**** Data block ****

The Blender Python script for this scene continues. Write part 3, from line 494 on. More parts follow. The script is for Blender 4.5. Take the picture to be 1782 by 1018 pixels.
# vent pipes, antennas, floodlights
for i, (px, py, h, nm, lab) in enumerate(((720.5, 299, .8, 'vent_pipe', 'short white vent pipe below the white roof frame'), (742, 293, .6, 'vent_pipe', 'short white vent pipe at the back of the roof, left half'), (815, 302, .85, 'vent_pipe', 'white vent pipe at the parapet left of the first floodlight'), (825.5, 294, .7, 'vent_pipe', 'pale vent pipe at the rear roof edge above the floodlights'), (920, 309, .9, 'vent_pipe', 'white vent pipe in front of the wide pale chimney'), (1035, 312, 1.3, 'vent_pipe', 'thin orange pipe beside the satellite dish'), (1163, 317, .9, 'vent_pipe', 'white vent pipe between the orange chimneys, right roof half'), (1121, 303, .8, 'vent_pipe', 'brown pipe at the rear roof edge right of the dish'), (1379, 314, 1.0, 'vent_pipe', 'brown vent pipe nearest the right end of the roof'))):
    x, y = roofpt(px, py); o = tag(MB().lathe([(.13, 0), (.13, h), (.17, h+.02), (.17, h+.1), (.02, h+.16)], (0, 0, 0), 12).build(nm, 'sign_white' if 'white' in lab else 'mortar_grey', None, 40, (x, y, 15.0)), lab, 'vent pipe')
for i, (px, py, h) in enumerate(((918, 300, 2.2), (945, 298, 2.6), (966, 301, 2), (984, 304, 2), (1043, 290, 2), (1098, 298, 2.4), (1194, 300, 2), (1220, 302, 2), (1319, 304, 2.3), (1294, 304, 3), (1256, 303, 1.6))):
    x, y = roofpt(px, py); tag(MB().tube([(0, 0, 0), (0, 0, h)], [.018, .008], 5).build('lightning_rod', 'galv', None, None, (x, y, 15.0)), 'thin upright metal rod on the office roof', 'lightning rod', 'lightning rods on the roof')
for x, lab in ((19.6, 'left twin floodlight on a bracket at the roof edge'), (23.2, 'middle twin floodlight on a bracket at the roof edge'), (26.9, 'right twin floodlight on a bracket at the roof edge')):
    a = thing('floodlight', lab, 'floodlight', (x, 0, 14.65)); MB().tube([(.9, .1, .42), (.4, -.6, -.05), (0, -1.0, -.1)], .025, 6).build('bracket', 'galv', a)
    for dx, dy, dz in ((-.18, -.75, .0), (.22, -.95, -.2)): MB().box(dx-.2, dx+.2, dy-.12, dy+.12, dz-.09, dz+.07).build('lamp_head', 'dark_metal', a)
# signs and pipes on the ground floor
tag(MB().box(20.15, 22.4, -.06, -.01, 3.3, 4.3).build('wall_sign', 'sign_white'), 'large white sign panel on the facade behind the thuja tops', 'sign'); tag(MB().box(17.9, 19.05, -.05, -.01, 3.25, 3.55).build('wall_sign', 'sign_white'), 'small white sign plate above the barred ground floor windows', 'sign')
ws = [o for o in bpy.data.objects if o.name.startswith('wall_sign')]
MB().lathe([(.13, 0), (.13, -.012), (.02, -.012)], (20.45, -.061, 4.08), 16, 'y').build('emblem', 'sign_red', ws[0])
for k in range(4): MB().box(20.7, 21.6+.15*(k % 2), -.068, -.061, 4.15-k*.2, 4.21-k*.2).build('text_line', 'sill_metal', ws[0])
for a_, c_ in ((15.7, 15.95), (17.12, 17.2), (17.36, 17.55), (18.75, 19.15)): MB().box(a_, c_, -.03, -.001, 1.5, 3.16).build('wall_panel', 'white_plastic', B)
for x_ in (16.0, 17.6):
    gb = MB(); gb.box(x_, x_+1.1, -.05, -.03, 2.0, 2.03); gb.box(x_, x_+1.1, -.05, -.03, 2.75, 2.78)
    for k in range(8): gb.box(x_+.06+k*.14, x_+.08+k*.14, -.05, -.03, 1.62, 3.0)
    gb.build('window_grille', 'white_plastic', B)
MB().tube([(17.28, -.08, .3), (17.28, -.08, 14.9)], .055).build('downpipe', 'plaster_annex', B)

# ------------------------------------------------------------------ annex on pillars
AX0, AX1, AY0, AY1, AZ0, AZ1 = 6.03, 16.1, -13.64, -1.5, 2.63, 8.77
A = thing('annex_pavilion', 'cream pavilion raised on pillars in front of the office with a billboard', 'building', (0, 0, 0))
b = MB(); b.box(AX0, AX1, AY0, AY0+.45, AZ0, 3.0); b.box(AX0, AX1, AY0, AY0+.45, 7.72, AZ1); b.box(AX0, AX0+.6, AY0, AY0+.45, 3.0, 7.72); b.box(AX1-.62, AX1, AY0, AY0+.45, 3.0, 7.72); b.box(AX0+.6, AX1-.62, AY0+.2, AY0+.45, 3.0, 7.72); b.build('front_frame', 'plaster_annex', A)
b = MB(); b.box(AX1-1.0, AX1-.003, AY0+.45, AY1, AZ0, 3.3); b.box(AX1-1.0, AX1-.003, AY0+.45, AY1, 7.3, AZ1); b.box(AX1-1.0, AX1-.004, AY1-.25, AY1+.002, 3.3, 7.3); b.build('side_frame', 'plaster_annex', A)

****

_Required task_. Write out the entire listing exactly.

_The reply_.
The Blender Python script for this scene continues. Write part 3, from line 494 on. More parts follow. The script is for Blender 4.5. Take the picture to be 1782 by 1018 pixels.
# vent pipes, antennas, floodlights
for i, (px, py, h, nm, lab) in enumerate(((720.5, 299, .8, 'vent_pipe', 'short white vent pipe below the white roof frame'), (742, 293, .6, 'vent_pipe', 'short white vent pipe at the back of the roof, left half'), (815, 302, .85, 'vent_pipe', 'white vent pipe at the parapet left of the first floodlight'), (825.5, 294, .7, 'vent_pipe', 'pale vent pipe at the rear roof edge above the floodlights'), (920, 309, .9, 'vent_pipe', 'white vent pipe in front of the wide pale chimney'), (1035, 312, 1.3, 'vent_pipe', 'thin orange pipe beside the satellite dish'), (1163, 317, .9, 'vent_pipe', 'white vent pipe between the orange chimneys, right roof half'), (1121, 303, .8, 'vent_pipe', 'brown pipe at the rear roof edge right of the dish'), (1379, 314, 1.0, 'vent_pipe', 'brown vent pipe nearest the right end of the roof'))):
    x, y = roofpt(px, py); o = tag(MB().lathe([(.13, 0), (.13, h), (.17, h+.02), (.17, h+.1), (.02, h+.16)], (0, 0, 0), 12).build(nm, 'sign_white' if 'white' in lab else 'mortar_grey', None, 40, (x, y, 15.0)), lab, 'vent pipe')
for i, (px, py, h) in enumerate(((918, 300, 2.2), (945, 298, 2.6), (966, 301, 2), (984, 304, 2), (1043, 290, 2), (1098, 298, 2.4), (1194, 300, 2), (1220, 302, 2), (1319, 304, 2.3), (1294, 304, 3), (1256, 303, 1.6))):
    x, y = roofpt(px, py); tag(MB().tube([(0, 0, 0), (0, 0, h)], [.018, .008], 5).build('lightning_rod', 'galv', None, None, (x, y, 15.0)), 'thin upright metal rod on the office roof', 'lightning rod', 'lightning rods on the roof')
for x, lab in ((19.6, 'left twin floodlight on a bracket at the roof edge'), (23.2, 'middle twin floodlight on a bracket at the roof edge'), (26.9, 'right twin floodlight on a bracket at the roof edge')):
    a = thing('floodlight', lab, 'floodlight', (x, 0, 14.65)); MB().tube([(.9, .1, .42), (.4, -.6, -.05), (0, -1.0, -.1)], .025, 6).build('bracket', 'galv', a)
    for dx, dy, dz in ((-.18, -.75, .0), (.22, -.95, -.2)): MB().box(dx-.2, dx+.2, dy-.12, dy+.12, dz-.09, dz+.07).build('lamp_head', 'dark_metal', a)
# signs and pipes on the ground floor
tag(MB().box(20.15, 22.4, -.06, -.01, 3.3, 4.3).build('wall_sign', 'sign_white'), 'large white sign panel on the facade behind the thuja tops', 'sign'); tag(MB().box(17.9, 19.05, -.05, -.01, 3.25, 3.55).build('wall_sign', 'sign_white'), 'small white sign plate above the barred ground floor windows', 'sign')
ws = [o for o in bpy.data.objects if o.name.startswith('wall_sign')]
MB().lathe([(.13, 0), (.13, -.012), (.02, -.012)], (20.45, -.061, 4.08), 16, 'y').build('emblem', 'sign_red', ws[0])
for k in range(4): MB().box(20.7, 21.6+.15*(k % 2), -.068, -.061, 4.15-k*.2, 4.21-k*.2).build('text_line', 'sill_metal', ws[0])
for a_, c_ in ((15.7, 15.95), (17.12, 17.2), (17.36, 17.55), (18.75, 19.15)): MB().box(a_, c_, -.03, -.001, 1.5, 3.16).build('wall_panel', 'white_plastic', B)
for x_ in (16.0, 17.6):
    gb = MB(); gb.box(x_, x_+1.1, -.05, -.03, 2.0, 2.03); gb.box(x_, x_+1.1, -.05, -.03, 2.75, 2.78)
    for k in range(8): gb.box(x_+.06+k*.14, x_+.08+k*.14, -.05, -.03, 1.62, 3.0)
    gb.build('window_grille', 'white_plastic', B)
MB().tube([(17.28, -.08, .3), (17.28, -.08, 14.9)], .055).build('downpipe', 'plaster_annex', B)

# ------------------------------------------------------------------ annex on pillars
AX0, AX1, AY0, AY1, AZ0, AZ1 = 6.03, 16.1, -13.64, -1.5, 2.63, 8.77
A = thing('annex_pavilion', 'cream pavilion raised on pillars in front of the office with a billboard', 'building', (0, 0, 0))
b = MB(); b.box(AX0, AX1, AY0, AY0+.45, AZ0, 3.0); b.box(AX0, AX1, AY0, AY0+.45, 7.72, AZ1); b.box(AX0, AX0+.6, AY0, AY0+.45, 3.0, 7.72); b.box(AX1-.62, AX1, AY0, AY0+.45, 3.0, 7.72); b.box(AX0+.6, AX1-.62, AY0+.2, AY0+.45, 3.0, 7.72); b.build('front_frame', 'plaster_annex', A)
b = MB(); b.box(AX1-1.0, AX1-.003, AY0+.45, AY1, AZ0, 3.3); b.box(AX1-1.0, AX1-.003, AY0+.45, AY1, 7.3, AZ1); b.box(AX1-1.0, AX1-.004, AY1-.25, AY1+.002, 3.3, 7.3); b.build('side_frame', 'plaster_annex', A)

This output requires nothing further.